_DIRECTIVE:_ Present the data once more in exactly its original form.
++++ COLLECTED DATA ++++
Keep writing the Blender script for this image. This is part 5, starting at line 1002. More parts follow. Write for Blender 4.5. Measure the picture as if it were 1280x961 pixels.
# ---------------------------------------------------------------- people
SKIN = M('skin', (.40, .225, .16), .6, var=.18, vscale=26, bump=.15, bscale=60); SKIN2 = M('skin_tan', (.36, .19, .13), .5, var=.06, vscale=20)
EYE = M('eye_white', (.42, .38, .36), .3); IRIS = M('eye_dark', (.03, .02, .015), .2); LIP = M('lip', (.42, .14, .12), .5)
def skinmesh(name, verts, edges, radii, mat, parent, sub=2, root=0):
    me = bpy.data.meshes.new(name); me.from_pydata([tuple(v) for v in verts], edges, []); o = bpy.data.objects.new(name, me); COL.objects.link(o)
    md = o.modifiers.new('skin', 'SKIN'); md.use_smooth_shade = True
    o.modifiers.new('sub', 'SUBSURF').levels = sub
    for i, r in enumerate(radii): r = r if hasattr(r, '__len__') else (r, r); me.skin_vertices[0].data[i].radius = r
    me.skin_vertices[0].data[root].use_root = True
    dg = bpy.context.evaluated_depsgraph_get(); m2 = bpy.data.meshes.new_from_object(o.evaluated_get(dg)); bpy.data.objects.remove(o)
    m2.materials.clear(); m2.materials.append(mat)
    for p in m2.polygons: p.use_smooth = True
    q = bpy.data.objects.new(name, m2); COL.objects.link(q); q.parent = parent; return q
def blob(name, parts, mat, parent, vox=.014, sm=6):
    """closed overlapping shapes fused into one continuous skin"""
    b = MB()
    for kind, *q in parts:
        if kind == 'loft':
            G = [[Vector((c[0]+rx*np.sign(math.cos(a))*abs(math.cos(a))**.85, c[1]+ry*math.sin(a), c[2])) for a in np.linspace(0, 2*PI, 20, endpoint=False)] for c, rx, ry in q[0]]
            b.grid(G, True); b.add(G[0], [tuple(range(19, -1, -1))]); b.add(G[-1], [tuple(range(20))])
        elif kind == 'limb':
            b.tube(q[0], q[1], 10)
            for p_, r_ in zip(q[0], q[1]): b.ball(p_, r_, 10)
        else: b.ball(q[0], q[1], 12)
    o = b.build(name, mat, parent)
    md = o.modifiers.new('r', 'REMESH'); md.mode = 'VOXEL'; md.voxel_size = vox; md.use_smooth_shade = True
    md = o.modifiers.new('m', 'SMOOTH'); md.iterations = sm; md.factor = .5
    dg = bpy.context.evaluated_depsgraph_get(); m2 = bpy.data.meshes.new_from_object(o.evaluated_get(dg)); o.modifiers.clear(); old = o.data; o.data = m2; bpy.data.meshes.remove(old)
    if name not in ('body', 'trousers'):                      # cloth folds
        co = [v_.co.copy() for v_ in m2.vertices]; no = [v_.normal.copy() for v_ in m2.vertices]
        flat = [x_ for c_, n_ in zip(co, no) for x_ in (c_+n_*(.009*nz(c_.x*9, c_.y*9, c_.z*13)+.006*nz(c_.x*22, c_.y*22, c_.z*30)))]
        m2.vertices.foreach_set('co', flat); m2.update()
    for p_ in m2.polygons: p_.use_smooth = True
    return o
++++
_CORRECT OUTPUT:_
Keep writing the Blender script for this image. This is part 5, starting at line 1002. More parts follow. Write for Blender 4.5. Measure the picture as if it were 1280x961 pixels.
# ---------------------------------------------------------------- people
SKIN = M('skin', (.40, .225, .16), .6, var=.18, vscale=26, bump=.15, bscale=60); SKIN2 = M('skin_tan', (.36, .19, .13), .5, var=.06, vscale=20)
EYE = M('eye_white', (.42, .38, .36), .3); IRIS = M('eye_dark', (.03, .02, .015), .2); LIP = M('lip', (.42, .14, .12), .5)
def skinmesh(name, verts, edges, radii, mat, parent, sub=2, root=0):
    me = bpy.data.meshes.new(name); me.from_pydata([tuple(v) for v in verts], edges, []); o = bpy.data.objects.new(name, me); COL.objects.link(o)
    md = o.modifiers.new('skin', 'SKIN'); md.use_smooth_shade = True
    o.modifiers.new('sub', 'SUBSURF').levels = sub
    for i, r in enumerate(radii): r = r if hasattr(r, '__len__') else (r, r); me.skin_vertices[0].data[i].radius = r
    me.skin_vertices[0].data[root].use_root = True
    dg = bpy.context.evaluated_depsgraph_get(); m2 = bpy.data.meshes.new_from_object(o.evaluated_get(dg)); bpy.data.objects.remove(o)
    m2.materials.clear(); m2.materials.append(mat)
    for p in m2.polygons: p.use_smooth = True
    q = bpy.data.objects.new(name, m2); COL.objects.link(q); q.parent = parent; return q
def blob(name, parts, mat, parent, vox=.014, sm=6):
    """closed overlapping shapes fused into one continuous skin"""
    b = MB()
    for kind, *q in parts:
        if kind == 'loft':
            G = [[Vector((c[0]+rx*np.sign(math.cos(a))*abs(math.cos(a))**.85, c[1]+ry*math.sin(a), c[2])) for a in np.linspace(0, 2*PI, 20, endpoint=False)] for c, rx, ry in q[0]]
            b.grid(G, True); b.add(G[0], [tuple(range(19, -1, -1))]); b.add(G[-1], [tuple(range(20))])
        elif kind == 'limb':
            b.tube(q[0], q[1], 10)
            for p_, r_ in zip(q[0], q[1]): b.ball(p_, r_, 10)
        else: b.ball(q[0], q[1], 12)
    o = b.build(name, mat, parent)
    md = o.modifiers.new('r', 'REMESH'); md.mode = 'VOXEL'; md.voxel_size = vox; md.use_smooth_shade = True
    md = o.modifiers.new('m', 'SMOOTH'); md.iterations = sm; md.factor = .5
    dg = bpy.context.evaluated_depsgraph_get(); m2 = bpy.data.meshes.new_from_object(o.evaluated_get(dg)); o.modifiers.clear(); old = o.data; o.data = m2; bpy.data.meshes.remove(old)
    if name not in ('body', 'trousers'):                      # cloth folds
        co = [v_.co.copy() for v_ in m2.vertices]; no = [v_.normal.copy() for v_ in m2.vertices]
        flat = [x_ for c_, n_ in zip(co, no) for x_ in (c_+n_*(.009*nz(c_.x*9, c_.y*9, c_.z*13)+.006*nz(c_.x*22, c_.y*22, c_.z*30)))]
        m2.vertices.foreach_set('co', flat); m2.update()
    for p_ in m2.polygons: p_.use_smooth = True
    return o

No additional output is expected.